Robbins is just as Effusive about more recent events -- working with Mikhail Baryshnikov since his arrival in the ranks of the New York City Ballet, for instance. "It's just terrific, it's a pleasure working with him in every way, as a dancer, as an artist, as a gentleman, as a friend. Every dancer brings who they are and what they are into how they dance, and when you're dealing with an artist of Misha's sensitivity and sensibility, the results are extraordinary. He also happens to be a superhuman technician, and when you ask for that he gives it to you -- you can see what happens in "The Four Seasons.' But he's much more than that -- he's capable of profound poetry, and that's so rare."

As satisfied as he is with "The Four Seasons," he still has some reservations about production, and hopes to mount a new version, possibly for the company's spring season in New York.

"I'd like to try out a theory I have," he says, "that the present costumes throw the spectator off course. I've noticed that those who've seen the ballet in rehearsal clothes have a very different reaction to it. The thing is, people are somehow always prepared for me to be doing a spoof. But the only spoofing I did was called for by Verdi's libretto. It's basically a pure dance ballet, and I'd like to test out the theory by having Santo Loquasto redesign it in such a way as to let people get deeper into the choreography."

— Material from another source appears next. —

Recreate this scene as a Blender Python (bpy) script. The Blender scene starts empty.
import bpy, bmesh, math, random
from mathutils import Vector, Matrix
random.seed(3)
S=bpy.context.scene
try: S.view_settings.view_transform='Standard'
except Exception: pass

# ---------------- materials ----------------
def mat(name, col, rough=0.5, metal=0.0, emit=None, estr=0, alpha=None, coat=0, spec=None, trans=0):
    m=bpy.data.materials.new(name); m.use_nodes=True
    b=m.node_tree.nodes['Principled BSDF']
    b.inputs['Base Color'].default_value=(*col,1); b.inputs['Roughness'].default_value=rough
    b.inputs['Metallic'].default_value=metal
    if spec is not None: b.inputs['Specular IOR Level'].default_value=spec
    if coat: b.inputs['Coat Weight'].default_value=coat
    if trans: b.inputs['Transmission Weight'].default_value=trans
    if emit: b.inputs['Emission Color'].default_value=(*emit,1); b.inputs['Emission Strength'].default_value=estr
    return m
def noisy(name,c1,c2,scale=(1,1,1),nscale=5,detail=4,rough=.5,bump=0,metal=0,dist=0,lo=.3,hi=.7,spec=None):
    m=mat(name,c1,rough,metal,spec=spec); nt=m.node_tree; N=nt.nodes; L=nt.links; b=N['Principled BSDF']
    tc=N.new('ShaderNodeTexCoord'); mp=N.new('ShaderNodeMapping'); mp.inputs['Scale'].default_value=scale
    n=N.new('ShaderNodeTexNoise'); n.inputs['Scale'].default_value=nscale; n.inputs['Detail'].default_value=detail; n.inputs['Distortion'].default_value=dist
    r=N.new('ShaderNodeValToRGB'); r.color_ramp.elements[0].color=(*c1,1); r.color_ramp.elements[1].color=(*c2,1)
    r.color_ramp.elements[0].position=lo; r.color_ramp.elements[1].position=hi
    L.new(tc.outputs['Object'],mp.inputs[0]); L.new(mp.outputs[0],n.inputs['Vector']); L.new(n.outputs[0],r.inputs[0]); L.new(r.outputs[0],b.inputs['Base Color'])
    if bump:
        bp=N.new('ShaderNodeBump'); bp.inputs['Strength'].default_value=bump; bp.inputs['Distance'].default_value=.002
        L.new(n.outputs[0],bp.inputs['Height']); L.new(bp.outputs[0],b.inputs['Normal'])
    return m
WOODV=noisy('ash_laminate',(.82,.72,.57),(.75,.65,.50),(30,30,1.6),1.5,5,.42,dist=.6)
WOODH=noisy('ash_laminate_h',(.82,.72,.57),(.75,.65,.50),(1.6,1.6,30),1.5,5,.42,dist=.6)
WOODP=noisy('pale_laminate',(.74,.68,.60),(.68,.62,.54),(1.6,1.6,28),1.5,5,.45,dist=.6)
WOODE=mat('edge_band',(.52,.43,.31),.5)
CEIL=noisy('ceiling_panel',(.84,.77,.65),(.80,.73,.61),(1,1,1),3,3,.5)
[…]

Robbins also clarified the alternation of Baryshnikov and McBride with Peter Martins and Suzanne Farrell as the lead couple in the "winter" section of the ballet. "A lot of people in New York think the two casts are just some sort of grandstand play on my part, but that's not it at all.

"I started working on it with Suzanne and Peter, but Suzanne was having a health problem and a knee problem and it became doubtful she'd be able to perform it. Pat McBride and Misha were gracious enough to agree to step in for the premiere. Originally there were two different variations, to different music, for Peter, but one of them didn't hold up musically and I cut it out. Now Peter and Misha do roughly the same choreography, though I changed things slightly for Misha to adapt it to him -- they're two different bodies, capable of entirely different things."

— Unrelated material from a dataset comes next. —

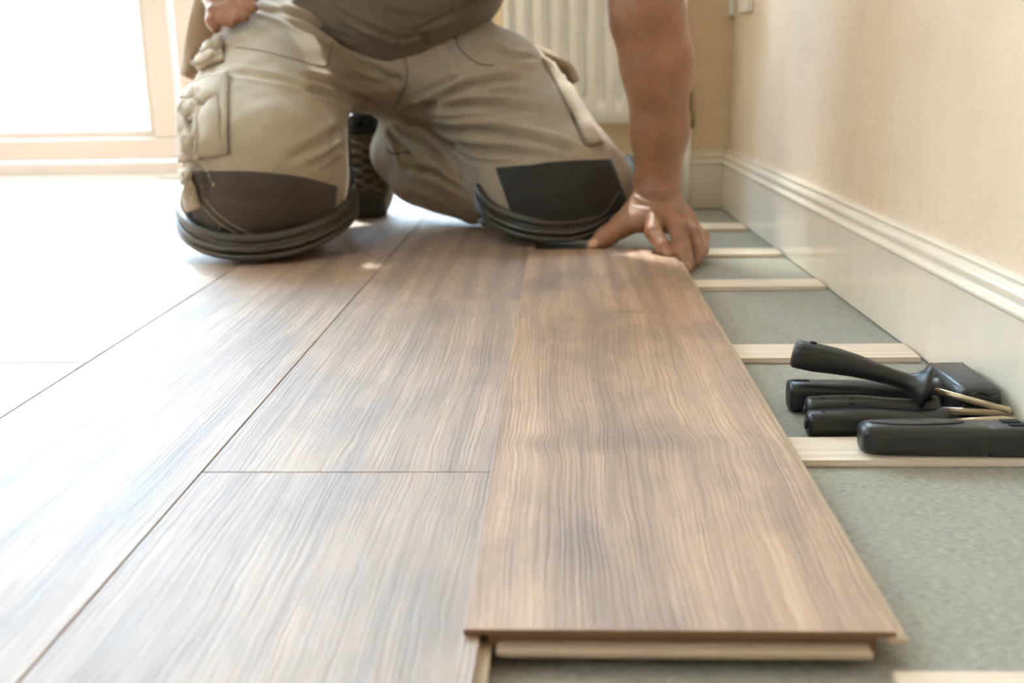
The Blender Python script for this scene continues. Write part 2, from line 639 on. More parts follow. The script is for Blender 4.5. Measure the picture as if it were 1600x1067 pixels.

At the moment, he's working on a new, three-movement ballet -- the cast is to include Baryshnikov-to the Prokofiev First Violin Concerto.He's not sure how many dancers he'll use, but "it won't be enormous, because the music is so personal and rather intimate.

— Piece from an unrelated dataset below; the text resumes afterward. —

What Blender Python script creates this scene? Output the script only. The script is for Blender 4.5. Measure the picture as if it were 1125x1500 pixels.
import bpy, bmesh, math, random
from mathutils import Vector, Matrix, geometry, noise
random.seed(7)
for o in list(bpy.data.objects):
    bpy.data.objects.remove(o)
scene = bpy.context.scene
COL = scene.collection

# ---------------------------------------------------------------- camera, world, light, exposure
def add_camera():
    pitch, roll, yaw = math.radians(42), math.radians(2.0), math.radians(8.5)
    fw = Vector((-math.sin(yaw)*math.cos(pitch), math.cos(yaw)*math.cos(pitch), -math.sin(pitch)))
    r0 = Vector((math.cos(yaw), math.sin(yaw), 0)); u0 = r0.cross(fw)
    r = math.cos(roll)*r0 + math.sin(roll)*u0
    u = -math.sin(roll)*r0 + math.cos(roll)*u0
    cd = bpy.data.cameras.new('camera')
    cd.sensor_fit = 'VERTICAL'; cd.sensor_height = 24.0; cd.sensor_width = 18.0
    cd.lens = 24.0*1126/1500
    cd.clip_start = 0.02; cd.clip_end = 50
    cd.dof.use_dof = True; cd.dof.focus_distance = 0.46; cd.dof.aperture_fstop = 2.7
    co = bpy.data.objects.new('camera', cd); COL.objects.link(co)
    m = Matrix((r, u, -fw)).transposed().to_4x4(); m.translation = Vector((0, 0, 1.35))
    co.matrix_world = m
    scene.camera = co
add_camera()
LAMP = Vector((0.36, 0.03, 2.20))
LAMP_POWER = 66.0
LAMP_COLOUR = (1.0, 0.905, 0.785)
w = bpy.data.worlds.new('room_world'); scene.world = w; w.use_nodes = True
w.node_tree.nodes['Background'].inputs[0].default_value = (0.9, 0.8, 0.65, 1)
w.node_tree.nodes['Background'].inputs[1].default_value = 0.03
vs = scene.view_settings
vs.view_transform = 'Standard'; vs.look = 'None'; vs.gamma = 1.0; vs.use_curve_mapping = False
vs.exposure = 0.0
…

He began the choreography by working with the beginning of the music. "I always do," he says, and then catches himself. "No, wait a minute, that's not always the case. I try to start at the beginning and work right through if the music is more or less set. But when I'm working with a collection of musical pieces -- the Chopin pieces, for example -- it's a different story.

"In 'Dance at a Gathering,' for example, I was three-quarters of the way through before I composed the dance that's now performed first. But a lot of the time, the order of composition has little to do with my own desire or whim. I started 'Goldberg Variations' at the beginning of the music, but couldn't continue straight on because I couldn't get the dancers I needed when I needed them. Often it's rehearsal schedules and mundane things like that that turn out to be the determining factors."

Robbins finds the music he wants to choreograph by a process of avid but more or less random perusal. "I go to a lot of concerts, I read a lot of reviews, sometimes friends suggest things or put me on to a particular score. But mostly I listen to a lot of recordings. I couldn't possibly predict beforehand what might appeal to me -- sometimes I'm surprised myself what does. But I don't think I'll ever do an electronic dcore; I don't know exactly why, but I haven't yet heard one I've been attracted to."

Though the NYCB has already made four programs for public TV's "Dance in America" series concentrating on Balanchine ballets, very few Robbins pieces have been recorded for video, and though his own personal generosity helped establish the dance film archieve for the New York Public Library, he himself remains skeptical about media transcription.

"No film has ever truly recorded a ballet as a performance," he says. "Sure, it's important to have a record, especially for choreographers to be able to reconstruct works. And we'd all love to have had a film of Nijinsky -- even a bad one. God! -- to have had a film record of the first production of 'Rite of Spring,' for instance -- or even 'Swan Lake.' But as for my own work on television, I don't know, I just worry about the conditions.

"It's a wonderful thing, of course, that they can be shown to so vast an audience. But the art of photographing dance for television hasn't improved much in the last 20 years, it seems to me. One just hopes the work comes out not slaughtered. Certainly one doesn't expect it to be enhanced, and you're grateful if the result can at least be representative of the basic patterns of the ballet.

"There's no way on TV of giving the thrill, the excitement, the tension of a live performance, in a three-dimensional, fixed space."

For reasons like these, Robbins says he generally prefers the dance installments of the "Live From Lincoln Center" series to most of the "Dance in America" programs though he doesn't rule out contributing something to the latter series in the future.

There are older works of Robbins that he wouldn't mind seeing restaged -- a revival of West Side Story" for New York, perhaps with a Washington opening, is in the talking phase, he says; his mysteriously evocative ballet, "Watermill," will return to the NYCB repertory this spring with Edward Villella in his original ruminative, nondancing lead role; and of a work like his "Age of Anxiety" of 1950, with its Bernstein score inspired by the celebrated W.H. Auden poem, he says, "Sure, I'd be curious to see it again, to see what I did." But he's loath to dwell on the past.

"I'd like to see it, but I wouldn't want to work on it. I don't like to spend my energy going back. There are too many new things I want to do right now."